Exercise task
Take the data below and extract the lines from the one with "Write the bpy" to the one with "scene.camera = cam", inclusive, exactly as written.

Input material
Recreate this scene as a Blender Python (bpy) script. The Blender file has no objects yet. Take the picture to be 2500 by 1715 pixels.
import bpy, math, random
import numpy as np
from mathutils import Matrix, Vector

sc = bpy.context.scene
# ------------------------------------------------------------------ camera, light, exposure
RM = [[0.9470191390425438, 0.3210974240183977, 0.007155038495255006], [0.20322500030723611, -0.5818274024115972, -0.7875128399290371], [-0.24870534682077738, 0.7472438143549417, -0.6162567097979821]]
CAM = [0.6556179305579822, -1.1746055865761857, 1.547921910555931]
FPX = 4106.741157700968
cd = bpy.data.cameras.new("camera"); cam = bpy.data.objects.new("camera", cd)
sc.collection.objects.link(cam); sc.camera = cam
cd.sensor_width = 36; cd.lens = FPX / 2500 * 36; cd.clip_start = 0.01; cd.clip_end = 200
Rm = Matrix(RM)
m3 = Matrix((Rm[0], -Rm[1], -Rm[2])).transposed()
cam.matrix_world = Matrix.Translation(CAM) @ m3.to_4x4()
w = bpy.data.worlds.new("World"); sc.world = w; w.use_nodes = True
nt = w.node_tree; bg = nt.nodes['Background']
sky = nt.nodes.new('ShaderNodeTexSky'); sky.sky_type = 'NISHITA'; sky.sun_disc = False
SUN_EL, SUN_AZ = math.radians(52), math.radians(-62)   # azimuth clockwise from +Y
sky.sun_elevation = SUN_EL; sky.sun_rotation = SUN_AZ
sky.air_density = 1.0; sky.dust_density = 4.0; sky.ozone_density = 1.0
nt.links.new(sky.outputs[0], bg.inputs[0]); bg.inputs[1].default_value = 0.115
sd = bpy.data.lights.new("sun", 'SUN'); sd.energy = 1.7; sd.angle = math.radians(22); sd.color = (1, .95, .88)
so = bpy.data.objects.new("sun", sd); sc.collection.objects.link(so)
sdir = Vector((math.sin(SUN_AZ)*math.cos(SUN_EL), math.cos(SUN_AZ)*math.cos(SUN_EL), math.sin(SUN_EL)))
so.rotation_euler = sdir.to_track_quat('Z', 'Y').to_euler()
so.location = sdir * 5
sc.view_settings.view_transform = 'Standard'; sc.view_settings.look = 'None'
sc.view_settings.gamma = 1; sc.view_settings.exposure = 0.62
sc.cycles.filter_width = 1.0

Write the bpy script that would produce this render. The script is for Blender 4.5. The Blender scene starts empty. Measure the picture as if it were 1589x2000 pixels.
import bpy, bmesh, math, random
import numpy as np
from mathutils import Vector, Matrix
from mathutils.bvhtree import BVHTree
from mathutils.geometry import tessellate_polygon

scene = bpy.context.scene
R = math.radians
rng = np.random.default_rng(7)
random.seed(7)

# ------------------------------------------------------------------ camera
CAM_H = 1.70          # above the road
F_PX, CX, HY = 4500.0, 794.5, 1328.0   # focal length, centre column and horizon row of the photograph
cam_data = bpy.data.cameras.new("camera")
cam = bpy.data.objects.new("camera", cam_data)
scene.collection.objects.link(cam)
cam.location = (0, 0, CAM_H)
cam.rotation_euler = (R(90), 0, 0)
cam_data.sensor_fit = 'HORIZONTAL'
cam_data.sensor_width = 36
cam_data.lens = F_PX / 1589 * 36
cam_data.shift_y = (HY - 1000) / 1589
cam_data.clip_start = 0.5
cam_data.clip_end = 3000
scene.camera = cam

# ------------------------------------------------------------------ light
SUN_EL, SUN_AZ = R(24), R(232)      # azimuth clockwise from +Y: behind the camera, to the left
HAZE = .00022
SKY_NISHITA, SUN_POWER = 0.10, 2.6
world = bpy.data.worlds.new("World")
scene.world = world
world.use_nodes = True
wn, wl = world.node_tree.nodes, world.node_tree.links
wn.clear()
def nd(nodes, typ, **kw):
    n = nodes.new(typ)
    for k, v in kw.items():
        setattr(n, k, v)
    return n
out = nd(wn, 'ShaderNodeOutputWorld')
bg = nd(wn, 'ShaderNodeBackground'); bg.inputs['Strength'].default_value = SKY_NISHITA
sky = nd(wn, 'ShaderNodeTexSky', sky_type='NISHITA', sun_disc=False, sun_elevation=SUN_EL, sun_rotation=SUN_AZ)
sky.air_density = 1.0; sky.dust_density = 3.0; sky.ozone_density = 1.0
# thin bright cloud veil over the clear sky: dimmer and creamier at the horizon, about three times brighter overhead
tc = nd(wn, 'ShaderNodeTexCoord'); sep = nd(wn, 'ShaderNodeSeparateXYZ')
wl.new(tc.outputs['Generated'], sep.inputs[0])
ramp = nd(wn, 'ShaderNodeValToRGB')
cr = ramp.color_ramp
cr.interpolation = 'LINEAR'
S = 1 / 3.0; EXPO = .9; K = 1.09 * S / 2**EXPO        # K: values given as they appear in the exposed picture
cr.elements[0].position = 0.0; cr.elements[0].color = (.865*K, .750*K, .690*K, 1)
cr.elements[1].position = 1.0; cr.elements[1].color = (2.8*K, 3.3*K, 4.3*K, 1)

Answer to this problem
Write the bpy script that would produce this render. The script is for Blender 4.5. The Blender scene starts empty. Measure the picture as if it were 1589x2000 pixels.
import bpy, bmesh, math, random
import numpy as np
from mathutils import Vector, Matrix
from mathutils.bvhtree import BVHTree
from mathutils.geometry import tessellate_polygon

scene = bpy.context.scene
R = math.radians
rng = np.random.default_rng(7)
random.seed(7)

# ------------------------------------------------------------------ camera
CAM_H = 1.70          # above the road
F_PX, CX, HY = 4500.0, 794.5, 1328.0   # focal length, centre column and horizon row of the photograph
cam_data = bpy.data.cameras.new("camera")
cam = bpy.data.objects.new("camera", cam_data)
scene.collection.objects.link(cam)
cam.location = (0, 0, CAM_H)
cam.rotation_euler = (R(90), 0, 0)
cam_data.sensor_fit = 'HORIZONTAL'
cam_data.sensor_width = 36
cam_data.lens = F_PX / 1589 * 36
cam_data.shift_y = (HY - 1000) / 1589
cam_data.clip_start = 0.5
cam_data.clip_end = 3000
scene.camera = cam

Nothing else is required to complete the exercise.